The New University Underclass 

As a three-day walkout threatens to shut down UC Berkeley, the nation is awakening to a brand-new crisis in higher education: the plight of the temporary professor.

Welcome to the University of California at Berkeley -- now go stand in line. It's the first week of class for more than 30,000 students, an administrative challenge under any circumstances. But this year, the campus' 2,300 clerical workers walked off the job for the first three days of class to protest what they consider bad-faith bargaining on the part of UC negotiators. It's the first staff walkout in thirty years.
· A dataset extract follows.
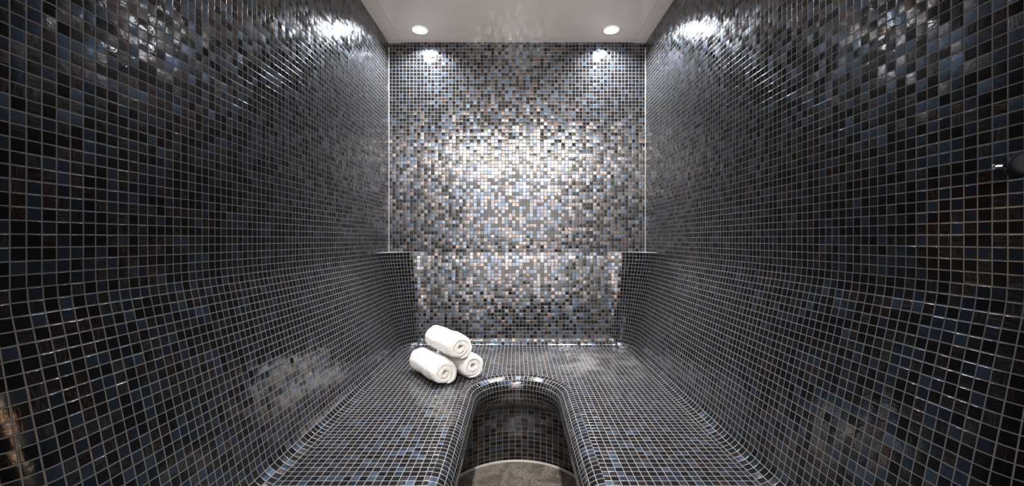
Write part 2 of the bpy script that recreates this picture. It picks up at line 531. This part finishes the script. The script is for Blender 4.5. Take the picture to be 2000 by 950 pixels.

Amid the chaos, few may have noticed that a second group of university employees also walked off the job: the men and women who teach at least 37 percent of undergraduate courses throughout the UC system -- the most vulnerable and marginalized class in modern academia. Men and women like Julian Bourg.

As a Cal graduate student, life was reasonably good for Bourg. He made a modest living teaching classes and studying French politics in the aftermath of the 1968 uprising, living on ramen and the writings of Guy Debord in a studio apartment in the Berkeley Hills. He always knew the system depended upon roughly 4,386 graduate student instructors to keep the business of educating 23,269 undergrads afloat. It was part of the deal: Leading discussion groups and grading term papers was a component of his continuing education, and the paltry wages and temporary contract went along with his career track.

Then Bourg got his Ph.D. After he filed his dissertation and started hustling for faculty positions around the country, he took a position as a lecturer in his old department to pay the bills, teaching European intellectual history. He became one of the 612 members of UC Berkeley's "non-senate faculty," an army of lecturers and adjunct professors without whom the entire educational system would collapse -- Ph.Ds who often earn next to nothing and inhabit a twilight world of neglect and disrepute in the halls of academia. Bourg instantly felt the effects of his new status when he realized he was earning less per course as a fully vested Ph.D than he had as a mere grad student.

During the 2001-02 academic year, Bourg taught two classes per semester. Although technically he was working two-thirds time, he claims he often put in ten-hour days assembling the syllabi, preparing lectures, and leading discussion groups that burned through a book a week. For this, while teaching at one of the nation's most prestigious academies, he earned no more than $1,500 a month, $850 of which was eaten up in rent. Then his student loan repayment schedule kicked in, and Bourg was mailing $300 checks each month until he managed to reschedule the payments. After eleven years of higher education, and with $32,000 in debt, Bourg had $350 a month for food and bills.

"As a grad student, you're accustomed to a basic, nonextravagant lifestyle, so I'm used to that," he says. "The difference is for a grad student, you set your own schedule and you're not regularly accountable to anyone. The ratio is time and money; as a grad student, you don't mind not having a lot of money, because you have a lot of time. The crunch isn't eating mac and cheese. It's working ten-hour days and coming home to eat mac and cheese."

And Bourg soon realized the other downside to being a lecturer: the potential end of his ability to rise in academia. Stick around as a Cal lecturer for more than a few years and your career stalls out forever. When faculty search committees look for new professors, research and original thinking generally is prized more highly than one's ability to teach. Lecturing takes so much time, and so few colleges help their adjunct faculty pursue their field of study, that after a few semesters of working the undergrad circuit, lecturers cannot keep up with their competitors and are simply not seen as tenure material.

"If I found myself as a lecturer for a second or third year, I'd probably change professions," Bourg says. "I know I'd never enter into that cycle, because for those who do, it's a point of no return. In the humanities, so much of position is about perception. It's important where you got your degree, it's important that you publish, or your dissertation resonates with current trends. Anything that undermines the perception that you're not the best of the best undermines your chances to get on a tenure track. For example, if you're about to get your Ph.D, your status goes up, because you're pure potential. But the longer you go after you file your dissertation, questions are raised about why you haven't gotten a tenure-track position yet. Time is not on your side, and people who lecture for two years or more get caught in a permanent subclass."

Bourg ultimately secured a postdoctoral fellowship at Washington University in St. Louis, breaking him out of the lecturer cycle. But as he prepared to move east, one last indignity awaited. As Bourg assembled the material for his final classes this summer, he learned that faculty who hail from outside the UC system were paid $1,000 more to teach the same course. He threw up his hands in disgust, and admits that he was less than enthusiastic when he returned to class. "I tried to adapt my teaching to the new pay rate," he says. "I wouldn't say I slacked off, but I did not go the extra mile. When the day was over, I didn't go home and put in the work I would have if I felt I was being invested in."